SANTA CLARA, Calif. – It was one year ago that Jed York, Trent Baalke and then-Stanford head coach Jim Harbaugh met at the home of a mutual friend and retired into the pool room. It was about noon. Sandwiches were waiting for them.
York introduced himself to Harbaugh, said a few words about his vision for the 49ers – he wanted a coach that knew how to handle quarterbacks – and then sat back and let Harbaugh and Baalke talk football until the sun went down.
And that, said York’s uncle, Eddie DeBartolo Jr., during a Wednesday phone call, is the most brilliant maneuver any owner can make.
“Jed has done what every owner in the league should try to do, and that is stay out of it,” said DeBartolo, the 49ers’ still-beloved former owner, from his office in Tampa, Fla. “To do that at his age? That says so much. I’m so impressed and so happy for him.”
When Baalke and Harbaugh talked shop a year ago, the 49ers hadn’t had a winning record in eight seasons. York was 10 days from firing coach Mike Singletary. Quarterback Alex Smith was a free agent who wanted no part of the team that drafted him. And the 49ers were playing in a dilapidated stadium that no one outside of team’s front office was confident would be replaced anytime soon.
The year wasn’t perfect for the 30-year-old York. There were ugly incidents before, during and after the team’s annual preseason game against the Raiders that gave the Bay Area a black eye.
And when the national spotlight finally was pointed toward the 49ers’ triumphs during a Monday night game against the Steelers last month, the lights went out. Twice.
But it says something when you can throw those notable black marks into the equation and York still comes out way ahead.
Even his decision to spend a week in Youngstown, Ohio – a head scratcher at the time – is an inspired move in retrospect.
DeBartolo was there and took in one of the team’s practices, perhaps his first since he was forced to relinquish control of the team in 2000.
“I was in Youngstown at the same time,” he said. “I just didn’t tell anybody.”
The five-day stay was a nice bonding experience for the players and offered the ideal backdrop – a former steel town dotted with old mills and smokestacks – for a team that wore blue mechanics shirts all season and identified itself by its workmanlike approach.
Two days after leaving Youngstown, the 49ers engineered a come-from behind victory against the Eagles, their best win of the season.
Previous 49ers seasons were marked by long, losing skids the team never could counteract. The trip to Ohio was the start of an eight-game winning streak that, for all practicality, decided the NFC West by November and helped the 49ers grab the No. 2 seed in the playoffs.

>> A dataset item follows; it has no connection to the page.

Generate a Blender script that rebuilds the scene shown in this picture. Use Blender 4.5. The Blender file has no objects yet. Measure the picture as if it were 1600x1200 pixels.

York’s victories also have come off the field. The team’s $1 billion stadium is now fully funded and make-ready work begins this month. Maybe the project would be at the same stage if the 49ers finished 8-8 this year. But 13-3 and headed to the playoffs sounds a lot better when you are selling sponsorships and luxury suites.
There are all sorts of parallels between the 1981 squad that won the franchise’s first Super Bowl and the current one, which is gunning for Trophy No. 6.
Perhaps the best one is that men running the organization seemed to have a knack for finding the right people to work under them. For DeBartolo it was John McVay, Carmen Policy and Bill Walsh.
York, meanwhile, seems to have found the right combination with Baalke, an executive of the year candidate, and Harbaugh, a shoo-in for coach of the year.
Asked about similarities with the 1981 team, which also went 13-3, DeBartolo insisted this year’s team is far more talented. Does that mean it can win the Super Bowl?
“I have a feeling about this team …” DeBartolo said.
He didn’t finish his thought. He didn’t have to.